Exercise details —
Your task is to repeat all of the data exactly while excluding the pictures.

[BEGIN Collected material]

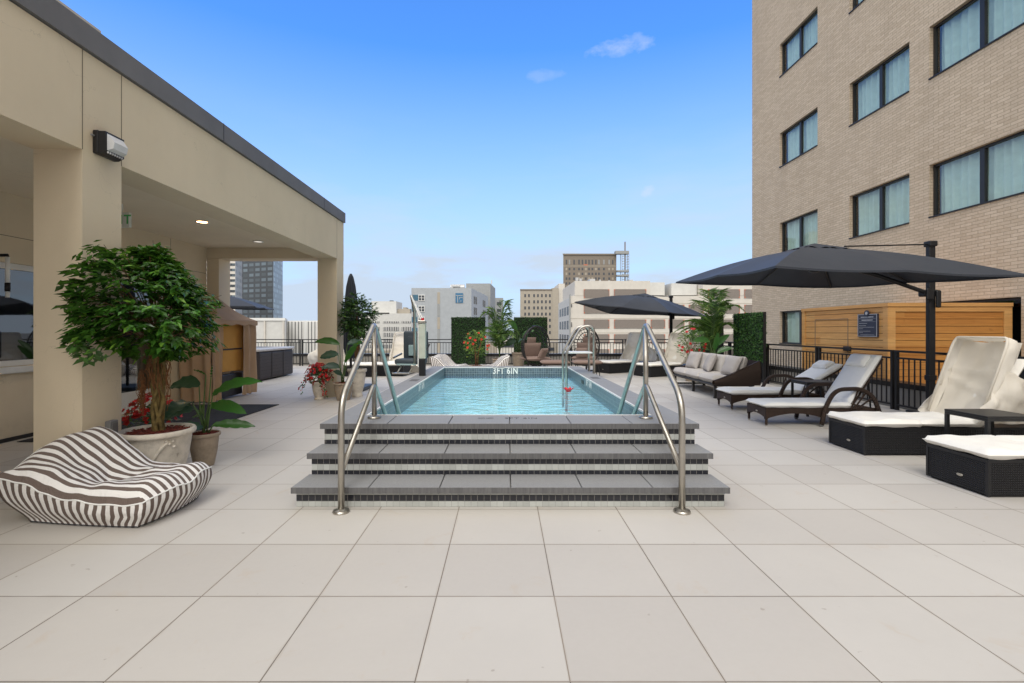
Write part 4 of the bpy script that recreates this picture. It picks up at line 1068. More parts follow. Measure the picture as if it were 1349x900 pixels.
# ------------------------------------------------------------------ bean bags
def beanbag(label, loc, rz, s=1.0, Wd=.98, L=1.0, sag=.22):
    """u: 0 back -> 1 front (local +x), v: 0..1 along local +y; stripes via UV"""
    t = bpy.data.objects.new('bean_bag', None)
    def topz(u, v):
        back = .63-sag*(1-v)**1.3-.01*v
        seat = .255+.05*v
        k = 1/(1+math.exp((u-.30)*11)); z = seat+(back-seat)*k
        z += .055*noise.noise(Vector((u*3, v*3, 2)))+.018*noise.noise(Vector((u*8+v*3, v*5, 5)))-.010*math.exp(-((u+.35*v-.62)/.05)**2)-.008*math.exp(-((u-.5*v-.30)/.03)**2)
        z -= .045*math.exp(-((u-.5)/.12)**2)*sin(pi*v)       # sat-in hollow
        z += .035*math.exp(-((u-.90)/.10)**2)*sin(pi*v)
        return z
    def topP(u, v):
        x = (u-.5)*L; y = (v-.5)*Wd
        x += -.10*(1-u)**2*(1-v)**1.5                        # back corner pulled out
        e = min(u, 1-u, v, 1-v); rr = .055*max(0, 1-e/.10)**2
        y *= 1+.05*sin(pi*u)
        x += .05*sin(pi*v)*(u-.5)*2
        return Vector((x, y, topz(u, v)-rr))
    vs = []; fs = []; uv = []; n = 44
    for jv in range(n+1):
        for iu in range(n+1):
            u, v = iu/n, jv/n; vs.append(topP(u, v)); 
            uv.append((v*Wd, u))
    top_uv = {}
    for jv in range(n):
        for iu in range(n):
            fs.append((jv*(n+1)+iu, jv*(n+1)+iu+1, (jv+1)*(n+1)+iu+1, (jv+1)*(n+1)+iu))
    # skirt around
    per = [(i/n, 0) for i in range(n)]+[(1, i/n) for i in range(n)]+[(1-i/n, 1) for i in range(n)]+[(0, 1-i/n) for i in range(n)]
    base = len(vs); K = 10; Np = len(per)
    for kk in range(K+1):
        f = kk/K
        for q, (u, v) in enumerate(per):
            p = topP(u, v); c = Vector((.02, 0, 0)); d = Vector((p.x-c.x, p.y-c.y, 0))
            inset = 1-(.14+.12*(1-u))*f**1.2+.055*sin(pi*min(1, f*1.15))
            front = max(0, (u-.8)/.2) if v in (0, 1) else (1 if u == 1 else 0)
            xx = c.x+d.x*inset*(1-.03*f); yy = c.y+d.y*inset
            z = p.z*(1-f)+.004*f
            pu = noise.noise(Vector((q*.12, f*2.2, 3)))*.014*sin(pi*f)
            vs.append(Vector((xx+pu, yy+pu, z)))
            side = v in (0, 1) and u not in (1,)
            uv.append(((u*L if v == 0 else u*L) if side else v*Wd, f))
    for kk in range(K):
        for q in range(Np):
            a = base+kk*Np+q; b = base+kk*Np+(q+1) % Np; fs.append((b, a, a+Np, b+Np))
    fs.append(tuple(base+K*Np+q for q in range(Np)))
    me = bpy.data.meshes.new('bean_bag'); me.from_pydata([tuple(Vector(p)*s) for p in vs], [], fs); me.materials.append(MATS['stripe_canvas'])
    lay = me.uv_layers.new(name='UVMap')
    nt_ = n*n
    for pi_, pl in enumerate(me.polygons):
        pl.use_smooth = True
        for li in pl.loop_indices:
            vi = me.loops[li].vertex_index; a = uv[vi]
            lay.data[li].uv = (a[0]*s, a[1]*s)
        if pi_ >= nt_ and pi_ < nt_+K*Np:
            q = (pi_-nt_) % Np; u0 = per[q]; u1 = per[(q+1) % Np]
            sidef = (u0[1] == 0 and u1[1] == 0) or (u0[1] == 1 and u1[1] == 1)
            vals = [lay.data[li].uv[1] for li in pl.loop_indices]
            for li in pl.loop_indices:
                vi = me.loops[li].vertex_index-base; qq = vi % Np; u, v = per[qq]
                lay.data[li].uv = ((u*L if sidef else v*Wd)*s, (vi//Np)/K)
    me.update()
    o = bpy.data.objects.new('bean_bag', me); col.objects.link(o); o.location = loc; o.rotation_euler = (0, 0, rz)
    bpy.data.objects.remove(t)
    tag(o, label, 'bean bag', group='brown and white striped bean bag chairs')
    sm = MB().tube([topP(u, v)*s+Vector((0, 0, -.004)) for (u, v) in per]+[topP(0, 0)*s], .006, 6).build('seam', 'cushion_white', o, smooth=True)
    sm2 = MB().tube([vs[base+K*Np+q]*s+Vector((0, 0, .008)) for q in range(Np)], .006, 6).build('base_piping', 'navy_piping', o, smooth=True)
    return o
beanbag('large brown and white striped bean bag chair in front of the beige column', (-2.955, 3.70, 0), R(-4), Wd=.70, L=1.0)
beanbag('far striped bean bag chair in front of the left leafy screen', (-1.62, 14.9, 0), R(-12), 1.05, Wd=.9, L=.78, sag=.02)
beanbag('far striped bean bag chair to the right of the red flowered shrub', (-.33, 14.9, 0), R(190), 1.05, Wd=.9, L=.78, sag=.02)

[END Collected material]

Answer to the problem —
Write part 4 of the bpy script that recreates this picture. It picks up at line 1068. More parts follow. Measure the picture as if it were 1349x900 pixels.
# ------------------------------------------------------------------ bean bags
def beanbag(label, loc, rz, s=1.0, Wd=.98, L=1.0, sag=.22):
    """u: 0 back -> 1 front (local +x), v: 0..1 along local +y; stripes via UV"""
    t = bpy.data.objects.new('bean_bag', None)
    def topz(u, v):
        back = .63-sag*(1-v)**1.3-.01*v
        seat = .255+.05*v
        k = 1/(1+math.exp((u-.30)*11)); z = seat+(back-seat)*k
        z += .055*noise.noise(Vector((u*3, v*3, 2)))+.018*noise.noise(Vector((u*8+v*3, v*5, 5)))-.010*math.exp(-((u+.35*v-.62)/.05)**2)-.008*math.exp(-((u-.5*v-.30)/.03)**2)
        z -= .045*math.exp(-((u-.5)/.12)**2)*sin(pi*v)       # sat-in hollow
        z += .035*math.exp(-((u-.90)/.10)**2)*sin(pi*v)
        return z
    def topP(u, v):
        x = (u-.5)*L; y = (v-.5)*Wd
        x += -.10*(1-u)**2*(1-v)**1.5                        # back corner pulled out
        e = min(u, 1-u, v, 1-v); rr = .055*max(0, 1-e/.10)**2
        y *= 1+.05*sin(pi*u)
        x += .05*sin(pi*v)*(u-.5)*2
        return Vector((x, y, topz(u, v)-rr))
    vs = []; fs = []; uv = []; n = 44
    for jv in range(n+1):
        for iu in range(n+1):
            u, v = iu/n, jv/n; vs.append(topP(u, v)); 
            uv.append((v*Wd, u))
    top_uv = {}
    for jv in range(n):
        for iu in range(n):
            fs.append((jv*(n+1)+iu, jv*(n+1)+iu+1, (jv+1)*(n+1)+iu+1, (jv+1)*(n+1)+iu))
    # skirt around
    per = [(i/n, 0) for i in range(n)]+[(1, i/n) for i in range(n)]+[(1-i/n, 1) for i in range(n)]+[(0, 1-i/n) for i in range(n)]
    base = len(vs); K = 10; Np = len(per)
    for kk in range(K+1):
        f = kk/K
        for q, (u, v) in enumerate(per):
            p = topP(u, v); c = Vector((.02, 0, 0)); d = Vector((p.x-c.x, p.y-c.y, 0))
            inset = 1-(.14+.12*(1-u))*f**1.2+.055*sin(pi*min(1, f*1.15))
            front = max(0, (u-.8)/.2) if v in (0, 1) else (1 if u == 1 else 0)
            xx = c.x+d.x*inset*(1-.03*f); yy = c.y+d.y*inset
            z = p.z*(1-f)+.004*f
            pu = noise.noise(Vector((q*.12, f*2.2, 3)))*.014*sin(pi*f)
            vs.append(Vector((xx+pu, yy+pu, z)))
            side = v in (0, 1) and u not in (1,)
            uv.append(((u*L if v == 0 else u*L) if side else v*Wd, f))
    for kk in range(K):
        for q in range(Np):
            a = base+kk*Np+q; b = base+kk*Np+(q+1) % Np; fs.append((b, a, a+Np, b+Np))
    fs.append(tuple(base+K*Np+q for q in range(Np)))
    me = bpy.data.meshes.new('bean_bag'); me.from_pydata([tuple(Vector(p)*s) for p in vs], [], fs); me.materials.append(MATS['stripe_canvas'])
    lay = me.uv_layers.new(name='UVMap')
    nt_ = n*n
    for pi_, pl in enumerate(me.polygons):
        pl.use_smooth = True
        for li in pl.loop_indices:
            vi = me.loops[li].vertex_index; a = uv[vi]
            lay.data[li].uv = (a[0]*s, a[1]*s)
        if pi_ >= nt_ and pi_ < nt_+K*Np:
            q = (pi_-nt_) % Np; u0 = per[q]; u1 = per[(q+1) % Np]
            sidef = (u0[1] == 0 and u1[1] == 0) or (u0[1] == 1 and u1[1] == 1)
            vals = [lay.data[li].uv[1] for li in pl.loop_indices]
            for li in pl.loop_indices:
                vi = me.loops[li].vertex_index-base; qq = vi % Np; u, v = per[qq]
                lay.data[li].uv = ((u*L if sidef else v*Wd)*s, (vi//Np)/K)
    me.update()
    o = bpy.data.objects.new('bean_bag', me); col.objects.link(o); o.location = loc; o.rotation_euler = (0, 0, rz)
    bpy.data.objects.remove(t)
    tag(o, label, 'bean bag', group='brown and white striped bean bag chairs')
    sm = MB().tube([topP(u, v)*s+Vector((0, 0, -.004)) for (u, v) in per]+[topP(0, 0)*s], .006, 6).build('seam', 'cushion_white', o, smooth=True)
    sm2 = MB().tube([vs[base+K*Np+q]*s+Vector((0, 0, .008)) for q in range(Np)], .006, 6).build('base_piping', 'navy_piping', o, smooth=True)
    return o
beanbag('large brown and white striped bean bag chair in front of the beige column', (-2.955, 3.70, 0), R(-4), Wd=.70, L=1.0)
beanbag('far striped bean bag chair in front of the left leafy screen', (-1.62, 14.9, 0), R(-12), 1.05, Wd=.9, L=.78, sag=.02)
beanbag('far striped bean bag chair to the right of the red flowered shrub', (-.33, 14.9, 0), R(190), 1.05, Wd=.9, L=.78, sag=.02)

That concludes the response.